A good way to start, Sculpher says, is to ensure factory equipment is properly matched to the job at hand. Next, manufacturers can work out if their motor systems are using surplus energy.

“An electric motor running continuously at full load current requires investigation to confirm its correct size selection. A frequency inverter with flux optimisation software can minimise the usage of full load current when it is not actually required,” he explained.

“Further consideration is required to ensure that the gearbox with the most efficient gear set is utilised, as this further enhances the efficiency of the total drive package.”

Sculpher says manufacturers often make the mistake of purchasing a drive system based on price, forgetting the operating and maintenance costs throughout the life of the system vary depending on the unit.

“Many drive systems are often selected by a secondary source, for example an original equipment manufacturer or a design engineer, and these decisions are based on their purchase cost, and for the selection to remain competitive against competition,” warned Sculpher.

“For a manufacturer or end-user who requires the most efficient drive system package, he must identify the efficiency goal for his installation, and communicate his preferences to the selection source. Many customers do not take enough ownership of this energy saving and efficiency requirement, simply assuming they will be offered the ‘best performance’ drive package by the supplier. 

“Some do not appreciate that they do indeed have the power to specify what they exactly want. After all, the one paying the bills for both the initial purchase and for the long-term running is the end-user!”

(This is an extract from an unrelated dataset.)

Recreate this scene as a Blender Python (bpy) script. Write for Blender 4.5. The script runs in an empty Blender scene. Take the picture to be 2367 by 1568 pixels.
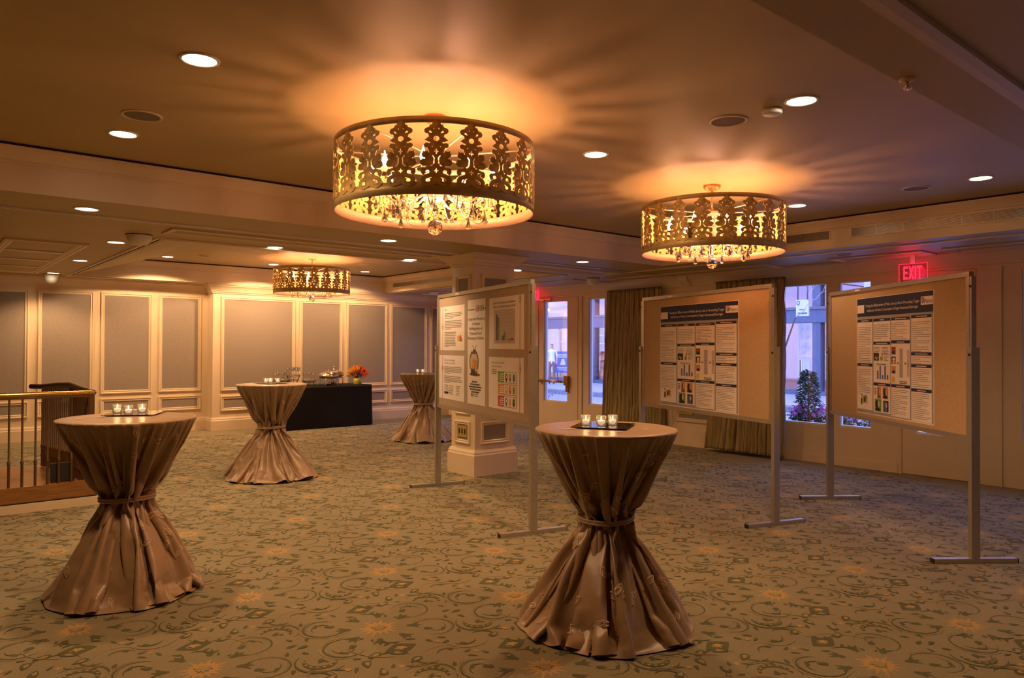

Taking advantage of the expertise offered by maintenance managers or an offsite contractor can help identify problems and advise where energy savings are possible, Sculpher advises.

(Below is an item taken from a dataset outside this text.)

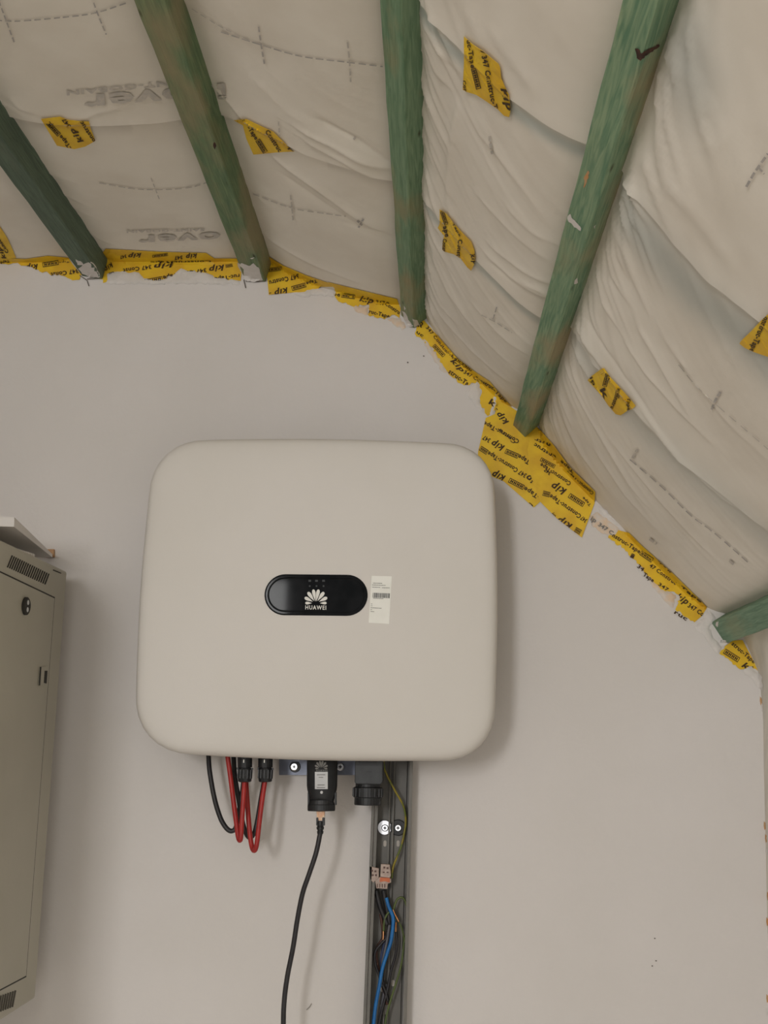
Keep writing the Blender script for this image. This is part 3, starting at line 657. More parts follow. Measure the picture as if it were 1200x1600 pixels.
dashed([(345, 50), (407, 70), (470, 88), (540, 97), (598, 104)], 11, 4, 1.8); dashed([(404, 42), (408, 70), (413, 100)], 8, 4, 2.6); dashed([(543, 66), (546, 95), (548, 128)], 9, 4, 2.6, 'print_faint')
dashed([(155, 286), (220, 296), (290, 294), (330, 283)], 9, 4, 1.5, 'print_faint'); dashed([(236, 278), (243, 296), (250, 314)], 6, 3, 1.6, 'print_faint')
dashed([(395, 303), (455, 325), (510, 334), (540, 338)], 9, 4, 1.5, 'print_faint'); dashed([(454, 305), (456, 325), (458, 345)], 7, 3, 2.2, 'print_faint')
dashed([(558, 345), (566, 352)], 4, 2, 3); dashed([(568, 342), (560, 356)], 4, 2, 3, 'print'); dashed([(553, 215), (556, 218)], 3, 2, 5, 'print_faint'); dashed([(435, 190), (437, 212)], 6, 3, 2, 'print_faint')
dashed([(765, 213), (766, 225), (769, 241)], 8, 3, 4, 'print_faint'); dashed([(776, 480), (770, 500)], 8, 3, 1.6); dashed([(752, 492), (775, 504), (800, 520)], 9, 4, 1.2, 'print_faint')
dashed([(1166, 292), (1180, 268), (1200, 240)], 10, 4, 4); dashed([(1186, 262), (1194, 272)], 8, 3, 3); dashed([(1112, 640), (1118, 625), (1126, 612)], 8, 3, 4)
dashed([(984, 718), (1035, 762), (1080, 806), (1115, 832), (1170, 880)], 12, 5, 1.6); dashed([(988, 716), (996, 702)], 8, 3, 4, 'print_faint'); dashed([(1060, 570), (1100, 615), (1200, 702)], 14, 5, 1.2, 'print_faint')
dashed([(1015, 842), (1026, 850)], 8, 3, 4, 'print_faint'); dashed([(1140, 876), (1148, 884)], 8, 3, 4, 'print_faint'); dashed([(640, 300), (650, 306)], 4, 2, 2, 'print_faint')
def printed(frags, m):
    polys = []
    for f in frags:
        for t in lay_px(f): polys.append([tuple(p) for p in t])
    return surf_mesh('printed_lettering', polys, .0018, M[m], CEIL)
printed([('isover', 352, 131, 130, 150, 25)], 'print_faint'); printed([('SAINT-GOBAIN', 306, 123, 104, 142, 7.5)], 'print_faint')
printed([('over', 344, 363, 216, 369, 15)], 'print_faint'); printed([('SAINT-GOBAIN', 320, 357, 198, 360, 4)], 'print_faint')

# ------------------------------------------------------------------ battens
BM = [wood('green_stain_dark', lin(82, 98, 84), lin(106, 124, 106), lin(116, 122, 104), .3, 1.3),
      wood('green_stain_olive', lin(92, 116, 86), lin(124, 146, 108), lin(160, 146, 114), .9, 2.9),
      wood('green_stain_fresh', lin(98, 130, 100), lin(134, 160, 128), lin(164, 146, 108), .55, 5.1),
      wood('green_stain_grained', lin(98, 134, 106), lin(146, 168, 134), lin(172, 152, 118), .75, 9.6),
      wood('green_stain_pale', lin(104, 136, 112), lin(134, 162, 136), lin(150, 154, 122), .25, 3.7)]
BL = ['dark blue-green batten at the left edge, plastered at its wall end', 'olive green batten with brown worn patches, second from the left', 'straight green batten in the middle, splashed with plaster at its foot',
      'green batten with wavy grain and a V-shaped dark notch, ending above the inverter corner', 'short pale green batten stub at the right edge']
BOBJ = []
for k, ((a, c, h), bm_, bl) in enumerate(zip(BAT, BM, BL)):
    A, C = W(*a, 0)[[0, 2]], W(*c, 0)[[0, 2]]
    t = nrm(C - A); out = np.array((-t[1], t[0]))
    if out[1] < 0: out = -out
    b = .0015
    A2, C2 = A + out * h, C + out * h
    ring = [A + t * b, C - t * b, C + out * b, C2 - out * b, C2 - t * b, A2 + t * b, A2 - out * b, A + out * b]
    r = random.Random(k); V, Fc = [], []; ny = 60; L = 3.1
    for j in range(ny + 1):
        y = .002 - L * j / ny
        jit = np.array((r.uniform(-1, 1), r.uniform(-1, 1))) * .0006
        for p in ring:
            e = np.array((r.uniform(-1, 1), r.uniform(-1, 1))) * .0004
            V.append((p[0] + jit[0] + e[0], y, p[1] + jit[1] + e[1]))
    for j in range(ny):
        for i in range(8): Fc.append((j * 8 + i, j * 8 + (i + 1) % 8, (j + 1) * 8 + (i + 1) % 8, (j + 1) * 8 + i))
    Fc.append(tuple(range(8))); Fc.append(tuple(ny * 8 + i for i in range(7, -1, -1)))
    o = fixnormals(link('roof_batten', V, Fc, bm_, origin=(A[0], 0, A[1])))
    tag(o, bl, 'batten', 'green roof battens'); BOBJ.append(o)
    bev = BVHTree.FromPolygons([tuple(v) for v in V], [tuple(q) for q in Fc])
    def onbat(px, py, off, bev=bev):
        d = ray(px, py); d = d / np.linalg.norm(d); hit = bev.ray_cast(Vector(CAM), Vector(d))
        if hit[0] is None: return SURF(px, py, .004)
        return np.array(hit[0]) - d * .0012
    sm = {0: [([(118, 405), (126, 408), (131, 414), (121, 414)], 'smear', 'plaster_smear'), ([(122, 420), (132, 412), (142, 409), (150, 416), (155, 426), (156, 433), (140, 434), (128, 428)], 'smear', 'plaster_smear')],
          1: [([(371, 413), (378, 411), (388, 416), (396, 411), (404, 418), (408, 430), (411, 438), (396, 441), (384, 438), (377, 426)], 'smear', 'plaster_smear'), ([(370, 411), (380, 414), (376, 417)], 'board', 'plaster_smear'),
              ([(390, 404), (398, 402), (394, 405)], 'board', 'plaster_smear'), ([(335, 222), (338, 228), (336, 234), (333, 228)], 'bark', 'knot')],
          2: [([(628, 486), (634, 490), (640, 502), (646, 509), (640, 511), (632, 500)], 'smear', 'plaster_smear'), ([(644, 498), (652, 500), (657, 508), (648, 512)], 'smear', 'plaster_smear'), ([(631, 478), (634, 482), (632, 485)], 'smear', 'plaster_smear')],
          3: [([(992, 76), (997, 76), (1002, 84), (1012, 77), (1030, 69), (1031, 72), (1014, 84), (1001, 95), (995, 91)], 'bark', 'bark_notch'), ([(887, 331), (890, 329), (893, 340), (908, 357), (907, 361), (897, 355), (887, 344)], 'smear', 'plaster_smear'),
              ([(913, 276), (919, 266), (921, 270), (917, 284), (912, 294)], 'brick', 'rust_mark'), ([(928, 354), (931, 351), (929, 358)], 'smear', 'plaster_smear'), ([(898, 438), (902, 434), (903, 442), (897, 444)], 'smear', 'plaster_smear')],
          4: [([(1119, 972), (1123, 971), (1121, 980), (1118, 977)], 'smear', 'plaster_smear'), ([(1126, 1000), (1133, 1000), (1137, 1006), (1131, 1010), (1124, 1008)], 'smear', 'plaster_smear')]}[k]
    for q, (poly, m, nm) in enumerate(sm):
        pp = ragged([(x, y, 1) for x, y in poly], 1.0, 3.0, 500 + k * 10 + q)
        surf_mesh(nm, gridded(pp, 5.0), 0, M[m], o, place=onbat)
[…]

“Where there are a large number of drive packages onsite, the opportunity for efficiency and energy savings are greatly increased. Management must drive their maintenance providers for these efficiency and energy gains, and this will require communication, education, and a concentrated effort (read cost) to identify those drive packages which do not meet their goals,” he said.

Invest to save

Bonfiglioli Transmission application sales engineer, Electronic Automation, Steve Dumbrell, also recommends conducting a motor audit to identify areas for potential savings.

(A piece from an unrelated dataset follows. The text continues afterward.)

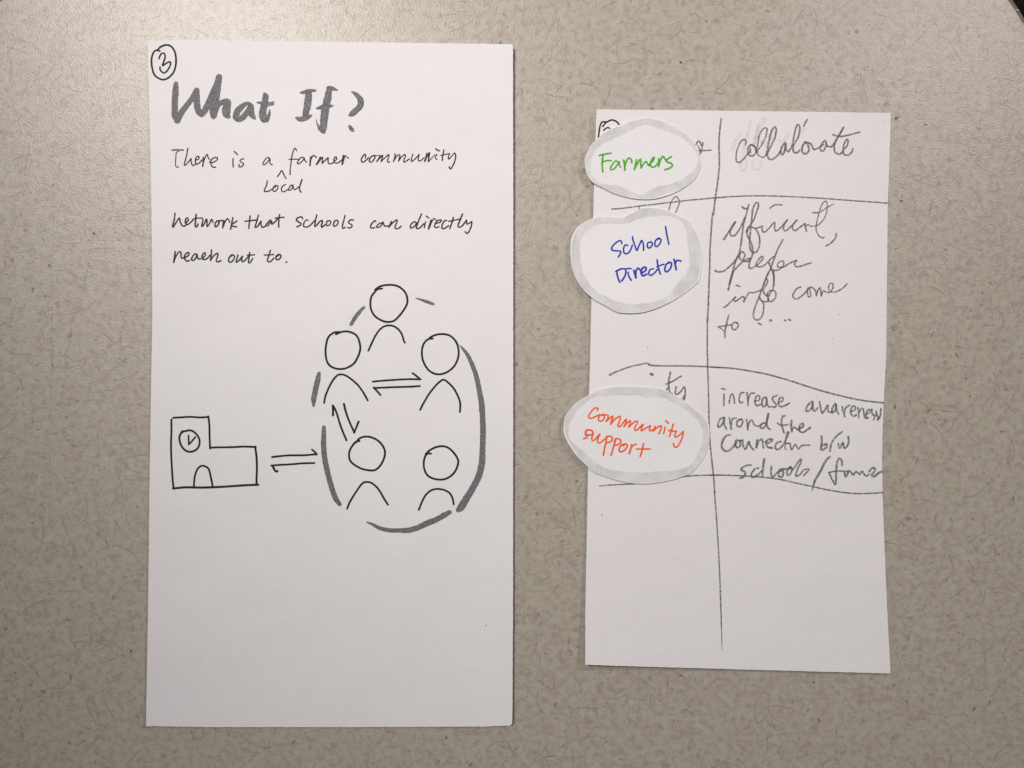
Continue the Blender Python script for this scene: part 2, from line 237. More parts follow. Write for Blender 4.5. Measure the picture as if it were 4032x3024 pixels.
  ('E6', 26, '680,990 720,960 760,965 720,1000 690,1000 710,1050 760,1060'), ('E6', 22, '860,985 810,1000 795,1060 830,1075 880,1030'), ('E6', 18, '880,1030 920,950 950,880 930,880 915,960 905,1050 920,1080'), ('E6', 20, '915,1010 960,1010 980,1080 1020,1020 1060,1070 1100,1030 1190,1028'),
  ('E6', 26, '1325,925 1325,1000 1320,1080 1380,1050 1380,1015 1330,1030'), ('E6', 22, '1560,875 1500,920 1440,1000 1420,1095'), ('E6', 24, '1515,1010 1530,1060 1570,1000 1580,1060 1610,1050 1635,990 1630,930'),
  # schools/farms
  ('E6', 24, '515,1255 450,1265 400,1305 450,1340 430,1390 385,1405'), ('E6', 22, '600,1290 560,1300 520,1360 540,1395 600,1360 640,1320'), ('E6', 26, '668,1185 655,1270 645,1390'), ('E6', 22, '750,1270 745,1350 760,1390 810,1350 850,1300'),
  ('E6', 24, '880,1310 840,1330 835,1385 870,1390 885,1340 860,1305 920,1300'), ('E6', 24, '975,1280 935,1310 930,1360 960,1365 985,1310 965,1275 940,1300'), ('E6', 20, '985,1320 1030,1260 1080,1190 1090,1215 1050,1300 1030,1380 1080,1360 1120,1310 1180,1305 1120,1375'),
  ('E6', 28, '1420,1160 1370,1210 1310,1330 1250,1430 1215,1550,14'), ('E6', 24, '1560,1255 1555,1200 1525,1180 1500,1230 1490,1330 1490,1420 1480,1475 1440,1410 1410,1340'), ('E6', 20, '1415,1340 1480,1325 1580,1325'),
  ('E6', 24, '1620,1325 1590,1340 1600,1390 1625,1350 1640,1320 1680,1360'), ('E6', 22, '1690,1370 1720,1330 1760,1360 1790,1330 1830,1380 1870,1360'), ('E6', 26, '1870,1330 1910,1285 1940,1310 1900,1370 1930,1385 1980,1345 2020,1328')]),
 ('pencil_speck', 'pencil', [('S', 3.5, '2370,2024 2371,2028')]),
 ('pencil_speck', 'pencil', [('S', 2.8, '3279,1332 3281,1333')]),
 ('pencil_speck', 'pencil', [('S', 2.8, '3303,1237 3304,1240')]),
 ('pencil_speck', 'pencil', [('S', 2.8, '2649,2197 2651,2198')]),
 ('pencil_speck', 'pencil', [('S', 2.8, '3479,477 3480,478')]),
 ('pencil_speck', 'pencil', [('S', 2.8, '2550,1365 2551,1369')]),
 ('erased_writing', 'faint', [('E1', 22, '510,170 480,300 440,450 420,600'), ('E1', 22, '610,180 585,300 550,420'), ('E1', 20, '400,640 400,710 430,730 460,690 470,600'), ('E1', 20, '540,620 530,690 570,720 620,710 635,620'), ('E1', 30, '380,330 330,420 310,490'), ('E1', 40, '660,150 600,280 570,420'), ('E1', 24, '940,310 900,380 820,390'), ('E1', 26, '700,330 760,360 700,440 640,400'), ('E1', 18, '1140,220 1100,300')]),
]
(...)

“Audit your plant to work out: what motors you have; what kW size; what application they are being used for; and whether or not the resultant effect of the motor is being reduced by other means – for example, pumps flow being reduced by manual flow valves after the motor,” he told Manufacturers’ Monthly.

“Once you have this basic information, I would look at the applications that the motor is running at full speed where the effect of the motor is being limited, as in a control valve limiting water flow or the motor continually being turned on and off due to it overworking the application. These will be the areas that have the largest potential to give the greatest return.

“If you find you have applications that are being restricted you are in a very good position to benefit from an external energy audit.”

Dumbrell also suggests using variable speed drives (VSD) to manage motor output: “VSDs are generally around 94-98% efficient. In many pumping applications it can be very cost-effective to replace the direct-on-line start with a VSD. This can see installation payback in some cases less the 12 months,” he said.

“Many manufacturers install VSDs to simply allow the machine to have a variable speed, but modern VSDs can also have a variety of industrial sensors connected to them to allow the drive to control the process better – with more control – and therefore save on the cost of a PLC [programmable logic controller] or separate controller.”

Dumbrell says suppliers are constantly updating drive designs to improve energy efficiency.

“Drive manufacturers are looking at ways to make their VDSs more appealing to the customer and are starting to design the drives with low-loss drive filters, sleep modes to reduce energy consumption when the motor is not running, and load monitoring which will optimise the motor current to the application to reduce energy supplied to the motor,” he said.

“Technology has improved greatly in the last 10 years with a large effort being spent on improving environmental footprint, meaning businesses can actually save a lot of money by reassessing how they use energy in the day-to-day running of their business.”

Dumbrell warns that even though producing clean energy can be expensive – especially in the case of sun and wind generation – investing in energy-saving equipment will reduce running costs both in the short- and long-term.

“I feel the government would be better subsidising energy audits and once businesses realise how much they can save they will start to implement change themselves,” he said.

Assistance available

Recognising the key role energy-efficient equipment plays in reducing carbon emissions, the government is now providing assistance for industry to invest in ‘clean’ technology.

ABB energy efficiency manager – motors & drives, Shailesh Sharma, believes this funding delivers a compelling argument for manufacturers to begin reducing energy consumption.

“Clean technology and energy efficiency grants from the government are the cost-effective way to apply replacement or upgrades of existing installations to support energy efficiency,” Sharma told Manufacturers’ Monthly.

“Being more energy-efficient makes economic sense because it lowers operating costs. From an environmental perspective, it is an effective way for businesses to cut carbon emissions.

“Energy efficiency represents a multiple opportunity for cost reduction, contribution to sustainability and environmental commitment. Short return of investment based on net present value is very attractive for any business-owner investing in energy efficiency projects.

“More publicity for government grants and incentives for the industry is required. Government should come up with loan options or such incentives for the industries that are not covered by current grants. This would allow all sizes of industry to access capital to apply energy efficiency.”

A number of grants are available, most recently through the Clean Energy Future scheme, which is part of a long-term plan to reshape Australia’s economy, cut carbon pollution, drive innovation, and help avoid the increased costs of delaying action on climate change.

The plan comprises three separate initiatives: the Clean Technology Investment Program; Clean Technology – Food and Foundries Investment Program; and Clean Technology Innovation Program – which are now open for registrations.

Funding has also been designated for supply chain initiatives and the steel industry.